ISTANBUL — Turkish police detained five journalists and issued arrest warrants on four more who reported on the leaked emails of Turkey’s Energy Minister Berat Albayrak, according to pro-government daily Sabah.
The emails were hacked by a Marxist hacker group, RedHack, and were leaked to the public in October after the group’s demand for the release of political prisoners was not met. Subsequent to the public leak, the government had banned cloud services. The email archive was later indexed by WikiLeaks, which remains banned in Turkey.
On Sunday morning, Turkish Police arrested Diken’s former editor Tunca Ogreten, Dihaber’s editor Omer Celik and journalist Metin Yoksu, Yolculuk website editor-in-chief Eray Sargin, BirGun’s Mahir Kanaat on charges of being “members of terrorist group”.
Dihaber’s Celik was arrested in his house.
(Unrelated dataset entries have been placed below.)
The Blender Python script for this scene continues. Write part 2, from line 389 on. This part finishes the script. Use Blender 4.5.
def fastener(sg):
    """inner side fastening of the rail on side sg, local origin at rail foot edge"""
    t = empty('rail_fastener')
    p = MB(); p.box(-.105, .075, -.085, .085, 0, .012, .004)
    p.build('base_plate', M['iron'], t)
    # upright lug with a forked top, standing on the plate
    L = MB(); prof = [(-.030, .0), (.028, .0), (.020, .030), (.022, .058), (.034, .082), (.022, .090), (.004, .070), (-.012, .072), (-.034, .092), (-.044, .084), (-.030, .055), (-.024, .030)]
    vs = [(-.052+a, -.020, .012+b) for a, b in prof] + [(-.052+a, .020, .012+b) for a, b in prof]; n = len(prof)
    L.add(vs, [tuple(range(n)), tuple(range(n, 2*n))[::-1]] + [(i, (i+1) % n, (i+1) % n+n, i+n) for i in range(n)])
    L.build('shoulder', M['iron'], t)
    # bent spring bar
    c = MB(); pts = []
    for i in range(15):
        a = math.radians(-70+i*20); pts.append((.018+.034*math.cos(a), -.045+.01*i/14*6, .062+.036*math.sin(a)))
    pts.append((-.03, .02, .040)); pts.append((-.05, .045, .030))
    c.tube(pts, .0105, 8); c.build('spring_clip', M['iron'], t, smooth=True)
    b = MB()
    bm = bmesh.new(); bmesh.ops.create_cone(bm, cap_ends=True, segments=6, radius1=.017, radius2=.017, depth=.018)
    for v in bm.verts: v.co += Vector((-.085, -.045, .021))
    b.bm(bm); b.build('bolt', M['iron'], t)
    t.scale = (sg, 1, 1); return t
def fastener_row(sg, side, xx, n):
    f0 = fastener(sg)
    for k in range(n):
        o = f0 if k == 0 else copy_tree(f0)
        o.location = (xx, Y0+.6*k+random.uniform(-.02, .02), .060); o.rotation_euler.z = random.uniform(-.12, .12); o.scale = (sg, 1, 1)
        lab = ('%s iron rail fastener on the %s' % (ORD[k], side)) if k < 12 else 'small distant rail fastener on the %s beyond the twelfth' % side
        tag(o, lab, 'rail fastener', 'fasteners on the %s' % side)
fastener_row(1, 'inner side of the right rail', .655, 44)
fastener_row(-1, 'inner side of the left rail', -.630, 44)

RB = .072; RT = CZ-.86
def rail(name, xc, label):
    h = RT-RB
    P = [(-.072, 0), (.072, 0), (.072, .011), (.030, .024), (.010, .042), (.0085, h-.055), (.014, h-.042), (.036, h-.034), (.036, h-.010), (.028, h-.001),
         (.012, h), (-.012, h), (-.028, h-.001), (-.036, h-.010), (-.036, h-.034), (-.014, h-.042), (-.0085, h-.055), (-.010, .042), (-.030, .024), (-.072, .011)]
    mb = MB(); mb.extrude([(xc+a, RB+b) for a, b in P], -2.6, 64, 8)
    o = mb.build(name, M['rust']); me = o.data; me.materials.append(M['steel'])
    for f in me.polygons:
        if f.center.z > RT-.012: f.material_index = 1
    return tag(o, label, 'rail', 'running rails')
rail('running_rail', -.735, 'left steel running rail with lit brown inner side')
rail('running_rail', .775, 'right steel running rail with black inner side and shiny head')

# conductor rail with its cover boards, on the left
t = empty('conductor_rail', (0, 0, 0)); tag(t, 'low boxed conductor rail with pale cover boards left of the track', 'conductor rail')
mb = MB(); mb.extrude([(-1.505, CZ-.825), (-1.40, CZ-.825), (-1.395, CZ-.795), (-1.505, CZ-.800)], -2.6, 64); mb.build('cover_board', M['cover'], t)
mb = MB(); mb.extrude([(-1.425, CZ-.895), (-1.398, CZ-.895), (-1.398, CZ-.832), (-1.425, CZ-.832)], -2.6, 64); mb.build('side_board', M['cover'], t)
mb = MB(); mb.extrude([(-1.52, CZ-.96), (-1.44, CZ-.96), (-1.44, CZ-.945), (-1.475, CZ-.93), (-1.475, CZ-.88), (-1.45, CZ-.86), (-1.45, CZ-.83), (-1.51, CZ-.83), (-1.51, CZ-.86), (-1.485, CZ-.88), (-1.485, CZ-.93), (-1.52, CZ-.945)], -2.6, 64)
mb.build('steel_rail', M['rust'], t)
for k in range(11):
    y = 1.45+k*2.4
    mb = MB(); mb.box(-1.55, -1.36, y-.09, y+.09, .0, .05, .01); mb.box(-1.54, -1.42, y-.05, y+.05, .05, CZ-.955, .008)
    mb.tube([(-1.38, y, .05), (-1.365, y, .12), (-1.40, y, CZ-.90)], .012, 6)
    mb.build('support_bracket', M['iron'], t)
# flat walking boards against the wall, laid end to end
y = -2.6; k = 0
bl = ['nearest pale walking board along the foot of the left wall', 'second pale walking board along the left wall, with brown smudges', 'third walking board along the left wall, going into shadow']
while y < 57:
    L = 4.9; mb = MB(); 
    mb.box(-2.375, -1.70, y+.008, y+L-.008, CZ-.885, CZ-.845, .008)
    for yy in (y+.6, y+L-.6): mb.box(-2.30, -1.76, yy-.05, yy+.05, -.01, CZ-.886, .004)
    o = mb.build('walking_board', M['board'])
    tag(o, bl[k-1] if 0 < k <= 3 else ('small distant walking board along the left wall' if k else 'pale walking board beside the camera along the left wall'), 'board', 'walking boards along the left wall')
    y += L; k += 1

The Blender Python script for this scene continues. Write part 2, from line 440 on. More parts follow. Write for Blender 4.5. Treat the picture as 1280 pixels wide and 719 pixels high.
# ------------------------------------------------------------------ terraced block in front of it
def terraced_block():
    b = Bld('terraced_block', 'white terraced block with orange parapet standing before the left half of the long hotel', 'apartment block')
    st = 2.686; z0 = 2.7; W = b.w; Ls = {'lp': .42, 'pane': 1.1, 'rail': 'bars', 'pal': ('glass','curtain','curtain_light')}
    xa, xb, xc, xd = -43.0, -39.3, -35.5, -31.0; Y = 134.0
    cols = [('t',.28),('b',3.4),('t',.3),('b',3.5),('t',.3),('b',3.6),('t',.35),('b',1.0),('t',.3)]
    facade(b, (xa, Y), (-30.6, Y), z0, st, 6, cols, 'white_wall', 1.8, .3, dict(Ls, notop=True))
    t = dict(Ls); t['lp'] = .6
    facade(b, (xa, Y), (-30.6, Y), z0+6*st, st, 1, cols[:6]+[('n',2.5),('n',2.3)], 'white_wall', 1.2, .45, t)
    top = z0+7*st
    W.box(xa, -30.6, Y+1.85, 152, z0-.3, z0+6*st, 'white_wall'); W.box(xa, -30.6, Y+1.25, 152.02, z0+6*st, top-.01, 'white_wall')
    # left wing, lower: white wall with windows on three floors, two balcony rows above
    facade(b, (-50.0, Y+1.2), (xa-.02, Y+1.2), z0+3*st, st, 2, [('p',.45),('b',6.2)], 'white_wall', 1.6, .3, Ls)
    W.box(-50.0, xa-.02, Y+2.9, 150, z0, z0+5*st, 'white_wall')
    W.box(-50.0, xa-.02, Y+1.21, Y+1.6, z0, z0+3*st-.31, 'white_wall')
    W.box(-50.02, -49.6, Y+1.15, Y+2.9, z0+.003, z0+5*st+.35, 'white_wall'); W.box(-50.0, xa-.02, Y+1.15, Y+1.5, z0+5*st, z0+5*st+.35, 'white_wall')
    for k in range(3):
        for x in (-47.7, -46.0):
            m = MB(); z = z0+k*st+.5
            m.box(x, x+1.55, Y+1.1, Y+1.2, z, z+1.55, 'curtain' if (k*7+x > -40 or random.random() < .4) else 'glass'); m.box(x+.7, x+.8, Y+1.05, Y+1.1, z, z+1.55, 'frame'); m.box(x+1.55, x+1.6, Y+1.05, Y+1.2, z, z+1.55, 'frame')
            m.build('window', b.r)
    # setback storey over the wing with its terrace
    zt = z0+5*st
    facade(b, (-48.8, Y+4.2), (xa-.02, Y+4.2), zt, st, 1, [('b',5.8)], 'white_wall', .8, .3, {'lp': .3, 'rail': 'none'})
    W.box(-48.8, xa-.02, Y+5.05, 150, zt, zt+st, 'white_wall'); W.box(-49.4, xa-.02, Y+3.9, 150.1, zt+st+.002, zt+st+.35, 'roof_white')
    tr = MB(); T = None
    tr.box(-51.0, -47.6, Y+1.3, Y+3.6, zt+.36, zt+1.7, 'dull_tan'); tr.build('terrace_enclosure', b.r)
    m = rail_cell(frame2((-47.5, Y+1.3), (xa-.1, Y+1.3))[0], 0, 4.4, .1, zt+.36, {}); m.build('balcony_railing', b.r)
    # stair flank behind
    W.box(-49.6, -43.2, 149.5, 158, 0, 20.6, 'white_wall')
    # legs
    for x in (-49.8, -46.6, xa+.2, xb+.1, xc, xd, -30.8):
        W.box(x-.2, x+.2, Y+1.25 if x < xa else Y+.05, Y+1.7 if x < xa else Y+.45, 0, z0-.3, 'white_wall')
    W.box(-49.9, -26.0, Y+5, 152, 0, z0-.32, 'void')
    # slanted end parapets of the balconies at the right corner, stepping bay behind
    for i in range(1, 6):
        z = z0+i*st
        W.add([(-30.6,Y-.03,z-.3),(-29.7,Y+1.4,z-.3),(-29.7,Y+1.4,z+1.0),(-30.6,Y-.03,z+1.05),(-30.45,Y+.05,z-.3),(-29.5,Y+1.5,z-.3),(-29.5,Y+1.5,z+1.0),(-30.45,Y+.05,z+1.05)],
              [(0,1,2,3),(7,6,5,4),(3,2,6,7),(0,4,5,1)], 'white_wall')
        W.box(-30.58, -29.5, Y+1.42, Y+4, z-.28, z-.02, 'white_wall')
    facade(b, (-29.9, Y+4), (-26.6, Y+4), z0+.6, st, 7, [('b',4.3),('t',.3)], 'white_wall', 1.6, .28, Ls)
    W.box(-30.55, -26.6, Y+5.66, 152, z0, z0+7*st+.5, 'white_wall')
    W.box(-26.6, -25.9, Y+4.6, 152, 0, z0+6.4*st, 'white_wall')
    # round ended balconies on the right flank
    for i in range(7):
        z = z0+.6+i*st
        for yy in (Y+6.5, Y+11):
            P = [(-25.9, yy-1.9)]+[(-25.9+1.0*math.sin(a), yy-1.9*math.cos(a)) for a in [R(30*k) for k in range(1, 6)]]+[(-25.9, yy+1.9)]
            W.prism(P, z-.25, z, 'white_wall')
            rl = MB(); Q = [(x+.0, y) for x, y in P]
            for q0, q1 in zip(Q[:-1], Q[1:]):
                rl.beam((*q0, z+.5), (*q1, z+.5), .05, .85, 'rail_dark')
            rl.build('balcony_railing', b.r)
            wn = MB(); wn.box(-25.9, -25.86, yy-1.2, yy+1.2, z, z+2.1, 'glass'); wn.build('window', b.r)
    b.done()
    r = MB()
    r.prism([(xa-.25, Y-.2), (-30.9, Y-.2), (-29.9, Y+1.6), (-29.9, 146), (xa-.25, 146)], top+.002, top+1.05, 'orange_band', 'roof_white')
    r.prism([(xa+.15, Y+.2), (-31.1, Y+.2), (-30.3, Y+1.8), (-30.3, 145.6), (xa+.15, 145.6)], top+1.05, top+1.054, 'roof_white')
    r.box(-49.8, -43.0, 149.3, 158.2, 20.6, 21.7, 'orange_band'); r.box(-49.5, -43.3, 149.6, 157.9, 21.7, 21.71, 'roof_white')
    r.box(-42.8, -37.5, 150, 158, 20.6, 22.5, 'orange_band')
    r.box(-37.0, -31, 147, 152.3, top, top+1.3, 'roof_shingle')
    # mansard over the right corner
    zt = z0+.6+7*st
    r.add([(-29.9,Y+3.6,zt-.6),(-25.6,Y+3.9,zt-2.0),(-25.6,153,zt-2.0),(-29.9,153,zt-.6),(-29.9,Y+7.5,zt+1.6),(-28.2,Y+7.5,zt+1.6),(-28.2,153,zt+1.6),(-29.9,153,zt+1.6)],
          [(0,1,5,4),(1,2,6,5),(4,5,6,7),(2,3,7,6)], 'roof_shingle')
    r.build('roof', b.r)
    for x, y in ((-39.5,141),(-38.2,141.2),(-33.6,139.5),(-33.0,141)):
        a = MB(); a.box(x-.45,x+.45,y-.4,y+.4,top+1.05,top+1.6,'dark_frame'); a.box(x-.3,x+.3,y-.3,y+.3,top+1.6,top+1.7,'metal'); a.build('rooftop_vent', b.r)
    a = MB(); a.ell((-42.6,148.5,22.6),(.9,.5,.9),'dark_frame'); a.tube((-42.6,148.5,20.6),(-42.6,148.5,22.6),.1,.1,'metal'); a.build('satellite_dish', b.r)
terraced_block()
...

The police forces entered his house and cursed him by saying you are “Armenian scums”.
Under the current state of emergency, Turkish prosecutors are allowed to limit attorney’s access to case files and evidence against their clients. However, pro-government media was served with the details of the case to create a public pressure against journalists. Ogreten, the former reporter for Diken who is charged with “membership of a terrorist organization,” has been further stripped of his right to an attorney for the next five days.
With last week’s arrest of the Syrian-born journalist Husnu Mahalli and Sunday’s house raids, the number of journalists behind bars has reached 153, making Turkey the worst jailer of journalists in the world according to the Committee to Protect Journalists’s 2016 prison census.